Moral Of Galleon Insider-Trading Bust: Only Fools Try To Beat The Street
Stock trading is a zero-sum game. You cannot make money from trading without other people losing money.* In order to win the stock-picking game, therefore, you have to out-trade other traders. You have to beat the other traders by enough to offset your costs of research and trading (which are deducted from your returns). And you have to do this consistently, year after year after year.
Even without illegal inside information, your competition is intense. The hedge funds, mutual funds, and other professional traders you are competing with have, at a minimum:
- Professional analysts and traders with decades of experience who work 20 hours a day
- Huge industry Rolodexes filled with primary contacts at companies whose stocks they trade
- Research budgets that run into tens or hundreds of millions of dollars a year
- Dozens of Wall Street brokers calling all day with every scrap of info they can dig up
- Instant access to 100% of Wall Street research and analysts from hundreds of firms
- Proprietary research services that can cost hundreds of thousands of dollars a year
- High frequency trading computers that act on any market info in milliseconds
To win the stock-picking game, you have to consistently beat folks who have all of these advantages and more.

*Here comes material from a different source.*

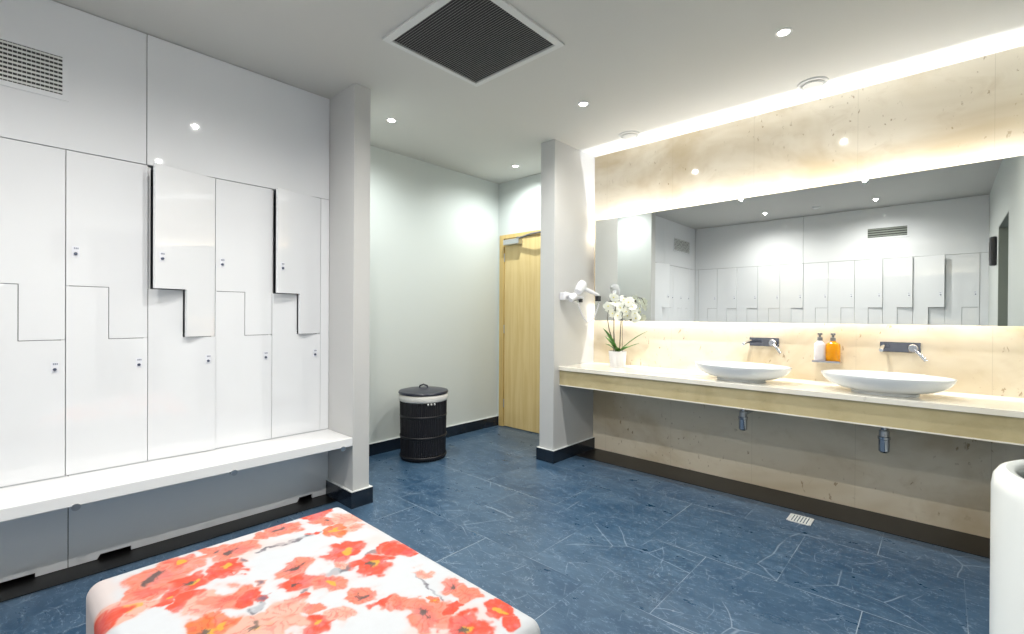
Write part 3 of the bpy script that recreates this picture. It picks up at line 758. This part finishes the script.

And then there’s the sort of information that Galleon is alleged to have traded on. Yes, some of the information is clearly illegal inside information. The rest of it, however, is what is known on Wall Street as an “edge.”
Most hedge funds would describe most of the information Galleon traded on as “research.” Many would not trade without it—because then they would be like all the dumb suckers they’re trading against who don’t have an edge.